私が会社に対し何もアクションを起こさないことを察していたのか、彼女はそのあと、会社にセクハラ被害を通報したと私に報告をしてきた。私が大変な時にこんなことをしてしまって申し訳ない、とも付け足して。私としては、数年前に彼女も今回の加害者からセクハラ被害を受けていたことを知っていたので、彼女の古傷を抉ってしまったのではないか、彼女も苦しいのではないかと思い彼女に対して感謝と謝罪をした。

今となって、彼女の勇気ある行動には感謝しかない。私は加害者のセクハラ行動に対して怒ってよかったし、異を唱えてよかったのだ。

どうせもうこの会社に戻ることはないし、と流そうとしていた私一人が抱えていたら、きっとこの問題が表立つことはなかった。彼女は、私のためでもあり、これから会社で働いていく人たちがもう被害に遭わないためにと声をあげてくれた。私としては、ちゃんと怒っていいんだ、という気持ちになって、ありがたかった。

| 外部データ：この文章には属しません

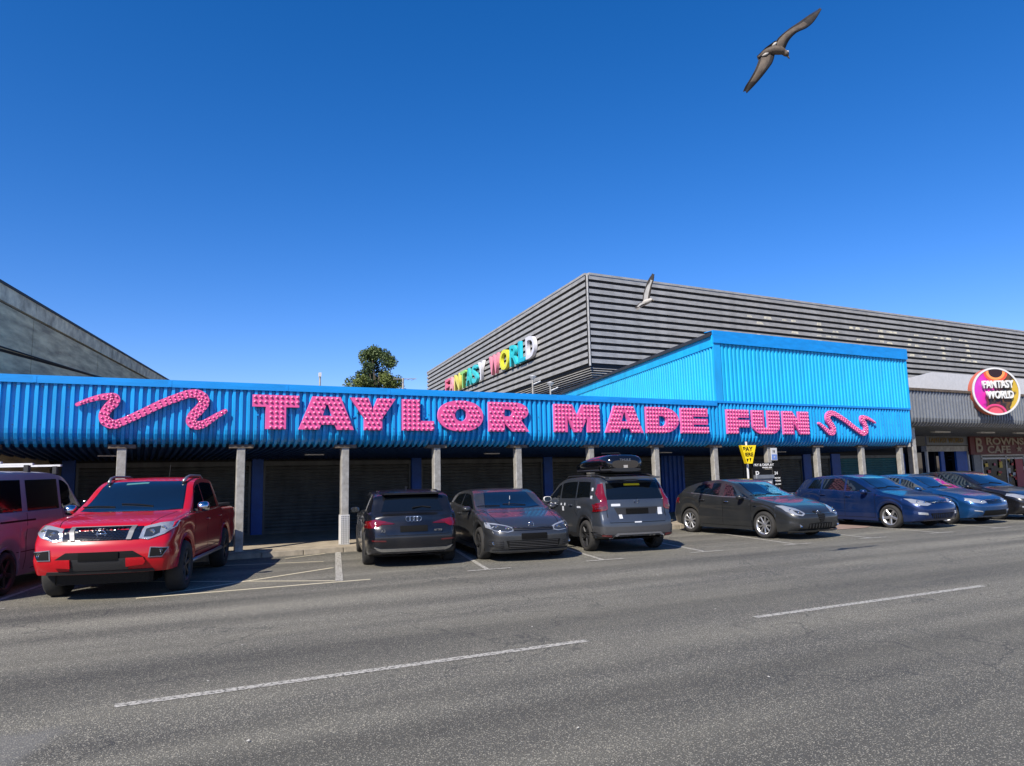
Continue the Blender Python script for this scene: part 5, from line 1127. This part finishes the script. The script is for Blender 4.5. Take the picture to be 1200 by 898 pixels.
c.front('headlight', [(.5, .85), (.9, .9), (.9, 1.1), (.55, 1.05)], M['lens'], True); c.rear('tail_light', [(.78, .9), (.93, .9), (.93, 1.5), (.8, 1.5)], M['red'], True); c.rear('rear_window', [(-.65, 1.28), (.65, 1.28), (.6, 1.75), (-.6, 1.75)], M['glass'])
for u in (1.75, 2.9, 4.0):
    b = MB(); b.box(c.fo-u-.035, c.fo-u+.035, -.82, .82, 2.035, 2.07, bev=.01); o = b.build('roof_bar', M['white'], c.root)
    for sg in (1, -1): q = MB(); q.box(c.fo-u-.05, c.fo-u+.05, sg*.72-.04, sg*.72+.04, 1.9, 2.04, bev=.01); q.build('bar_foot', M['plastic'], o)
# ------------------------------------------------------------ pay signs
ps = empty('pay_sign', (17.75, 17.25, .1), math.radians(-14), 'yellow tapered pay here sign on a thin white post', 'sign')
b = MB(); b.tube([(0, 0.03, 0), (0, .03, 2.52)], .035, 8); b.build('post', M['white'], ps)
b = MB(); b.prism([(-.30, 2.40), (-.13, 1.80), (.16, 1.80), (.33, 2.40)], -.02, 0); b.build('panel', M['yellow'], ps)
b = MB(); b.prism([(-.30, 2.40), (-.13, 1.80), (-.10, 1.80), (-.27, 2.40)], -.16, -.022); b.build('side_panel', M['yellow'], ps)
for t_, s_, x_, z_ in (('PAY', .20, -.17, 2.21), ('HERE', .17, -.19, 2.04)): o = text_mesh(t_, s_, .003, M['black'], 'lettering', ps, bold=.004); o.location = (x_, -.026, z_)
b = MB(); b.prism([(-.08, 1.96), (.02, 1.96), (-.03, 1.84)], -.03, -.022); b.prism([(.06, 1.98), (.12, 1.98), (.08, 1.86)], -.03, -.022); b.build('arrow', M['black'], ps)
pb = empty('pay_board', (18.45, 17.2, .1), math.radians(-10), 'black pay and display board with white writing beside the yellow sign', 'sign')
b = MB(); b.box(-.48, .62, 0, .05, 1.62, 1.82, bev=.012); b.box(-.5, .30, 0, .28, .9, 1.6, bev=.02); b.box(.32, .66, 0, .05, .5, 1.66, bev=.012); b.build('panel', M['black'], pb)
b = MB(); b.box(-.42, .22, -.12, .30, .0, 1.30, bev=.03); b.box(-.46, .26, -.16, .3, 1.3, 1.42, bev=.03); b.build('machine', M['gcan'], pb)
b = MB(); b.box(-.30, -.06, -.126, -.115, .95, 1.2); b.box(.0, .14, -.126, -.115, 1.0, 1.2); b.build('machine_screen', M['white'], pb)
for t_, s_, x_, z_, xs_ in (('PAY & DISPLAY', .115, -.45, 1.71, 1.05), ('PARKING AREA', .055, -.1, 1.64, 1.0), ('P', .3, -.48, 1.34, 1.0), ('24', .14, .36, 1.42, 1.0), ('PAY BY', .07, .36, 1.28, 1.0), ('PHONE', .07, .36, 1.19, 1.0), ('ALL DAY', .06, .36, 1.08, 1.0), ('£6', .17, .38, .86, 1.0), ('NO REFUNDS', .04, .35, .76, 1.0)):
    o = text_mesh(t_, s_, .003, M['wtext'], 'lettering', pb, xs=xs_, bold=.002); o.location = (x_, -.006 if x_ > -.47 or z_ > 1.5 else -.13, z_)
nb = empty('notice_plate', (19.20, 17.42, 0), 0, 'small white and blue notice plate fixed to the post behind the pay board', 'notice')
b = MB(); b.box(-.17, .12, 0, .02, 2.0, 2.42, bev=.004); b.build('plate', M['white'], nb); b = MB(); b.box(-.15, .10, -.004, 0, 2.02, 2.2); b.build('blue_panel', mat('notice_blue', srgb(120, 150, 215), .5), nb)
o = text_mesh('18', .12, .002, M['black'], 'lettering', nb, bold=.003); o.location = (-.11, -.003, 2.26)
o = text_mesh('P', .12, .002, M['white'], 'lettering', nb); o.location = (-.06, -.007, 2.06)
# ------------------------------------------------------------ gulls
M['gull'] = mat('gull_brown_grey', (.15, .115, .085), .8, noise=.45, nscale=9, dirt=(.06, .045, .035)); M['gulld'] = mat('gull_dark_feather', (.035, .028, .024), .8, noise=.5, nscale=16); M['gullw'] = mat('gull_white', (.62, .58, .52), .8, noise=.2); M['beak'] = mat('gull_beak', (.12, .09, .05), .5)
def wing(parent, lead, trail, base, m_in, m_out, split, thick=.012, nz=1.0, name='wing'):
    """lead/trail: matching lists of (x,y,z) along the span; feathers at the trailing edge beyond split"""
    n = len(lead); K = 6; b = MB(); L = crom([tuple(p) for p in lead], 3); T = crom([tuple(p) for p in trail], 3); n = len(L)
    for i in range(n):
        a, c = Vector(L[i]), Vector(T[i])
        for s_ in (1, -1):
            for k in range(K+1):
                t = k/K; th = thick*(1-i/n*.8)*math.sin(math.pi*min(1, t*.8+.12))**1*(1-t*.6); p = a.lerp(c, t)+Vector((0, 0, s_*th+.02*math.sin(math.pi*t)*(1-i/n)))
                b.v.append(tuple(p))
    w_ = 2*(K+1)
    for i in range(n-1):
        for s_ in (0, 1):
            for k in range(K):
                q = (i*w_+s_*(K+1)+k, i*w_+s_*(K+1)+k+1, (i+1)*w_+s_*(K+1)+k+1, (i+1)*w_+s_*(K+1)+k); b.f.append(q if s_ else tuple(reversed(q))); b.m.append(0 if i/n < split and k > 1 else 1)
        for k in (0, K):
            q = (i*w_+k, (i+1)*w_+k, (i+1)*w_+K+1+k, i*w_+K+1+k); b.f.append(q); b.m.append(1 if k == 0 else 2)
    me = b.mesh(name, [m_in, m_out, M['gullw']], True); bm = bmesh.new(); bm.from_mesh(me); bmesh.ops.recalc_face_normals(bm, faces=bm.faces); bm.to_mesh(me); bm.free()
    o = link(bpy.data.objects.new(name, me), parent)
    f = MB()
    for q_ in range(int(n*.15)*4, (n-1)*4):
        i = q_//4; fr = q_/4-i; c = Vector(T[i]).lerp(Vector(T[i+1]), fr); a = Vector(L[i]).lerp(Vector(L[i+1]), fr); sp_ = (Vector(L[min(i+1, n-1)])-Vector(L[max(i-1, 0)])).normalized(); u = (i+fr)/n; d = ((c-a).normalized()*(1-.75*max(0, u-.4)/.6)+sp_*(1.4*max(0, u-.35))).normalized(); l = (c-a).length*.14+.035*max(0, u-.35)+.004; wv = sp_*.012
        for z_ in (.002, -.002): f.add([c-d*.03-wv+Vector((0, 0, z_)), c-d*.03+wv+Vector((0, 0, z_)), c+d*l*.8+wv*.7+Vector((0, 0, z_)), c+d*l+Vector((0, 0, z_)), c+d*l*.8-wv*.8+Vector((0, 0, z_))], [(0, 1, 2, 3, 4)])
    f.build('flight_feather', M['gulld'] if m_out is M['gulld'] else m_out, o)['kind'] = 'stuff'
    return o
def gull_body(parent, ax, mats_):
    """ax: list of (x,y,z,r) from tail to head"""
    P = crom(ax, 3); b = MB(); b.tube([p[:3] for p in P], [p[3] for p in P], 12); o = b.build('body', mats_, parent, smooth=True); return o
def Z(x, y, z=0, k=.00145): return ((x-450)*k*1.0, -(y-434)*k*1.0, z)
k0 = 9/831/7.483*1.0
def Z1(x, y, z=0): return ((x-330)*k0, -(y-434)*k0, z)
gl = bpy.data.objects.new('seagull', None); link(gl); pos = Vector((6.903, 5.843, 6.957)); gl.matrix_world = Matrix.Translation(pos) @ RC.to_4x4()
# shift so that Z1 origin (px 904.1,58) projects to its place
tag(gl, 'large brown-grey gull gliding high at the top right, wings spread', 'seagull', 'gulls in flight')
gb_ = gull_body(gl, [(*Z1(205, 505, 0), .012), (*Z1(240, 482, 0), .032), (*Z1(290, 458, .01), .047), (*Z1(350, 446, .015), .056), (*Z1(400, 450, .01), .050), (*Z1(432, 460, 0), .036), (*Z1(452, 474, 0), .036), (*Z1(464, 490, 0), .02)], M['gull'])
b = MB(); P_ = [Z1(462, 488), Z1(472, 505), Z1(480, 520, .004)]; b.tube(P_, [.014, .011, .003], 8); b.build('beak', M['beak'], gb_, smooth=True)
b = MB(); b.tube([Z1(442, 452, -.0), Z1(456, 462, .004), Z1(464, 482, .006)], [.012, .030, .014], 10); b.build('head_patch', M['gullw'], gb_, smooth=True)
b = MB(); b.tube([Z1(458, 470, .028), Z1(460, 473, .032)], .006, 6); b.build('eye', M['black'], gb_)
b = MB(); b.add([Z1(260, 430, .03), Z1(350, 365, .03), Z1(372, 375, .0), Z1(300, 480, -.02), Z1(205, 525, 0), Z1(196, 492, 0), Z1(215, 478, .02)], [(0, 1, 2, 3, 4, 5, 6)]); b.add([Z1(260, 430, .022), Z1(350, 365, .022), Z1(372, 375, -.008), Z1(300, 480, -.028), Z1(205, 525, -.008), Z1(196, 492, -.008), Z1(215, 478, .012)], [(6, 5, 4, 3, 2, 1, 0)]); b.build('tail', M['gulld'], gl)
b = MB(); b.tube([Z1(235, 500, .02), Z1(262, 490, .04), Z1(285, 480, .04)], [.008, .018, .008], 8); b.tube([Z1(325, 412, .02), Z1(345, 398, .03), Z1(360, 380, .02)], [.01, .02, .008], 8); b.build('rump_patch', M['gullw'], gl, smooth=True)
wing(gl, [Z1(442, 430, 0), Z1(470, 365, .03), Z1(530, 305, .05), Z1(622, 258, .03), Z1(700, 185, 0), Z1(776, 66, -.04)], [Z1(345, 425, 0), Z1(385, 350, .03), Z1(470, 278, .05), Z1(560, 222, .03), Z1(660, 145, 0), Z1(768, 66, -.04)], 0, M['gull'], M['gulld'], .62)
wing(gl, [Z1(352, 476, 0), Z1(326, 555, .03), Z1(282, 620, .05), Z1(215, 705, .03), Z1(160, 765, 0), Z1(112, 812, -.03)], [Z1(236, 490, 0), Z1(214, 556, .03), Z1(178, 635, .05), Z1(140, 705, .03), Z1(110, 755, 0), Z1(100, 790, -.03)], 0, M['gull'], M['gulld'], .62)
k2 = 16/831/14.96
def Z2(x, y, z=0): return ((x-567)*k2, -(y-524)*k2, z)
g2 = bpy.data.objects.new('seagull', None); link(g2); g2.matrix_world = Matrix.Translation((9.985, 12.391, 5.662)) @ RC.to_4x4(); tag(g2, 'smaller white gull banking in front of the grey hall, one wing up', 'seagull', 'gulls in flight')
gb_ = gull_body(g2, [(*Z2(470, 720, -.2), .01), (*Z2(500, 700, -.12), .04), (*Z2(545, 665, 0), .062), (*Z2(585, 650, .08), .055), (*Z2(615, 635, .14), .038), (*Z2(632, 640, .17), .022)], M['gullw'])
b = MB(); b.tube([Z2(632, 640, .17), Z2(652, 650, .2), Z2(658, 664, .21)], [.012, .009, .003], 6); b.build('beak', M['beak'], gb_, smooth=True)
b = MB(); b.add([Z2(500, 690, -.12), Z2(520, 720, -.12), Z2(430, 790, -.28), Z2(412, 770, -.28)], [(0, 1, 2, 3)]); b.add([Z2(500, 690, -.13), Z2(520, 720, -.13), Z2(430, 790, -.29), Z2(412, 770, -.29)], [(3, 2, 1, 0)]); b.build('tail', M['gullw'], g2)
M['gullg'] = mat('gull_pale_grey', (.42, .41, .39), .8, noise=.2)
wing(g2, [Z2(600, 640, .05), Z2(628, 500, .05), Z2(655, 370, .03), Z2(688, 280, 0), Z2(705, 165, -.03)], [Z2(510, 650, -.05), Z2(530, 500, -.05), Z2(568, 380, -.03), Z2(615, 270, 0), Z2(680, 165, -.03)], 0, M['gullg'], M['gulld'], .62)
wing(g2, [Z2(560, 690, .05), Z2(470, 730, .15), Z2(400, 770, .25), Z2(335, 800, .3)], [Z2(500, 660, -.05), Z2(430, 690, .1), Z2(385, 735, .2), Z2(328, 792, .28)], 0, M['gullg'], M['gulld'], .7)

けれど、ありがたい!だけで終わるほどセクハラ被害というのは簡単ではない。

正直、嫌悪感はずっと残る。そして会社が下した処分を見てしまうと、たとえ自分に非が全くなかったとしても、私以外の誰かの人生を悪い方向に動かしてしまった(本当に私は悪くないのに)という罪悪感にも似た感情が生まれて、眠れなくなる。実際眠れなくなってしまったのは確かだ。

けれど、ここからだ。私が怒りを抱いたのは。

人事部から今回のセクハラ処分についてのフィードバックがあった。人事部は処分内容とその理由、加害者側の主張について説明してくれたのだが、その説明の中に「飲みに誘ったのも事実、店を二軒はしごしたのも事実、肩を触ったのも事実だと言って、加害者側も反省している」という言葉があった。

はあ?となった。私は加害者に抱きつかれたから友人に相談したし、友人も私が抱きつかれたことに怒り、セクハラ被害を訴えたのだ。にもかかわらず、加害者側は抱きついたという事実は決して認めず、「肩を叩いた」と主張しているという。私がその齟齬について人事部に質問をすると、人事部は加害者側と被害者側の主張に食い違いがあると返してきた。納得がいかなかった。

肩を叩いた?あれが?あの行動が肩を叩いたなんて、どの国でも通用しない。明らかに両腕を広げて、横を歩いていたのにいきなり抱きついてきたではないか。それに対して私は気持ちが悪いと思って咄嗟に両腕でブロックをしたのだ。

人って、こんなに狡く生きるものなんだ。自己保身するものなんだ。被害者側は受けた嫌な記憶や感覚は消えないのに、加害者は自己保身して終わるんだ、と、どうしようもない無常を感じる。怒りや諦め、呆れ。どう言葉で表現すれば良いのかわからない。言葉で表すことは得意なはずなのに、適した言葉が見つからない。いろんな感情が混ざり混ざって、私を苦しめている。

しんどい、そう口にしたら泣いていた。どんな仕事がしたいかもわからない。いきたいと思っていたはずの業界は全て落ちた。他の会社も、まるで見えない力が働いているかのように邪魔された。嫌な人間関係。前職で受けたパワハラがとんでもないものだったから、今はまだマシな方なのかと麻痺していたけれど、現在の職場も大概だ。嫌な人が何人もいる。縁を切りたい。けれど進みたいと思う道が見つからない。自分に無理をさせて変なアクセルをかけたくない。けれど内観が進まない。お金はどんどん減っていく。三年後くらいには400万くらい用意しないといけないのに。しんどい。